Não raramente, pessoas -
prefiro falar em incautos - perguntam a si mesmos e a outros pela utilidade da
filosofia. Parece-me que o equívoco advém de outro equívoco: entender a
filosofia como ciência prática ou exata, isto é, algo que proporcione um resultado
tangível. Neste caso, as pessoas, de fato, não buscam uma utilidade para a
filosofia, mas sim uma filosofia da utilidade. Lamentavelmente, a filosofia não
se propõe a semelhante desideratum.
Outra questão, então, nos é
colocada: Para que filosofia? Eu poderia discorrer exaustivamente acerca da
mentalidade cartesiana que nos foi infundida; poderia também demonstrar que o
cientificismo busca em tudo resultados práticos. No entanto, a coisa poderia parecer
retórica, pois os questionadores, exatamente por seus questionamentos, já demonstram
uma total insipiência a partir do próprio questionar.
Mas não nos calemos; não
façamos ouvidos de mercador; não tentemos nos encerrar numa pseudo sabedoria,
olvidando com desfaçatez e desprezo as lacunas de um desconhecimento ingênuo. A
filosofia mesma condenaria tal expediente. Ora, a filosofia, diferentemente das
ciências e técnicas, não forma profissionais. Filósofo profissional? Não! A
filosofia, simplesmente, incita ao pensar, induz ao questionar racional. E
então se revela uma primeira dificuldade aos neófitos: como ensinar a pensar
alguém que já pensa? Mas a filosofia não ensina ninguém a pensar, apenas os
estimula a fazê-lo, mas só que com o vigor de uma exigência lógica.
Não obstante, a filosofia
necessita de algo extrínseco, isto é, algo presente naquele (a) (s) que a ela
se propõe dedicar, e não em si mesma. A filosofia, já que não busca
resultados práticos, pode manifestar-se como saber inócuo para uma grande
maioria. Por quê? - insistiriam os leitores. Ora, o saber, que a princípio
mostra-se como inócuo, assim parece aos inocentes por conta da própria inocência. A
inocência não demonstra a inquietação necessária ao estudo filosófico. Candura
e simplicidade vestais prescindem do saber filosófico. Aliado a isso, faz-se
mister a experiência. Não a mera experiência de um fazer repetitivo, mas de um
vivenciar - erleben - ter consciência
do vivido. O simples viver não satisfaz à exigência filosófica. Ora, a vivência
mesma está vinculada ao tempo vivido. Portanto, a filosofia não se mostra como
fundamento ao pensar, quando afastada da vivência dos que a ela se dedicam.

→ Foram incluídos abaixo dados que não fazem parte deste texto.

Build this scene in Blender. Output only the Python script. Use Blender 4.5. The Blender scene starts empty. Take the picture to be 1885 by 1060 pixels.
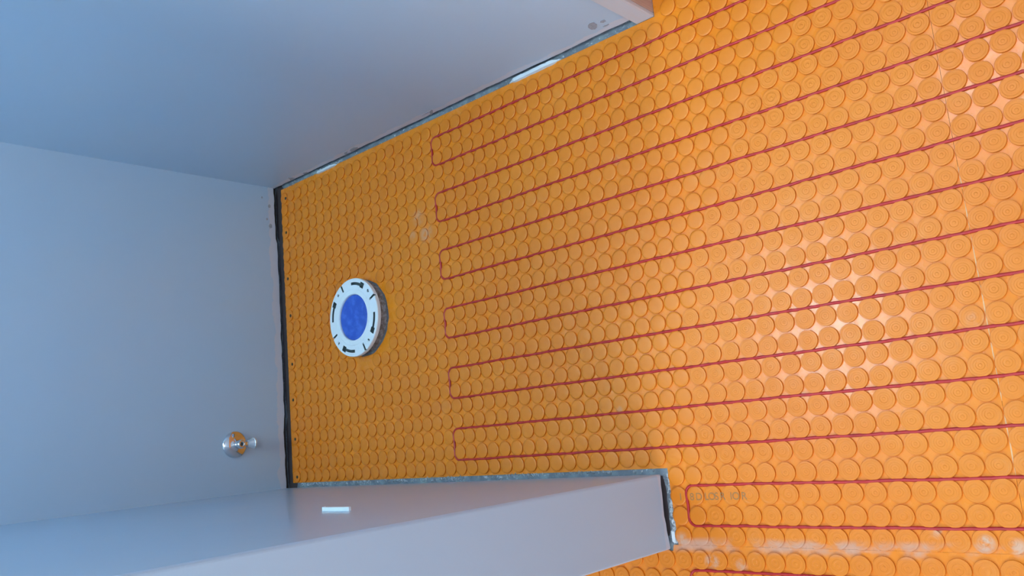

Outro esclarecimento: Não se
ensina a filosofar, mas sim a se utilizar de pressupostos filosóficos para
estruturar o pensamento. O que se pode aprender então? Uma história da
filosofia, em todo o seu evoluir conceitual, em todo o seu aparato lógico
formal. A filosofia fornece ferramentas que auxiliam o pensar, mas tal aproveitamento só se verificaria quando no abandono da ingenuidade.
Aí sim, o genuíno aflora despido de pré-conceitos e preconceitos; o banal se
esvai, a maturidade irrompe e desilude. Logo, não há uma ilusão na filosofia, pois
que a filosofia mesma prima pela desilusão; não há uma miséria da filosofia,
pois que a indigência e as imperfeições humanas é que buscam sofregamente por
seu consolo, refúgio e conforto.
Contudo, não nos furtemos a
disseminar o estudo da filosofia, apesar de todos os percalços que possam
existir. Não façamos da filosofia um troféu inatingível, uma instância
destinada a gerontes. A insipiência,
assim queremos crer, é efêmera; o desconhecimento é uma fase do desenvolvimento
humano; a juventude é o que sempre foi: rebelde, um tanto inconsequente,
imediatista e com a libido exacerbada. Falta-nos, assim me parece, um pouco de
persuasão e método para lidar com essa recém-nata imprudentocracia, que
persegue uma filosofia da utilidade.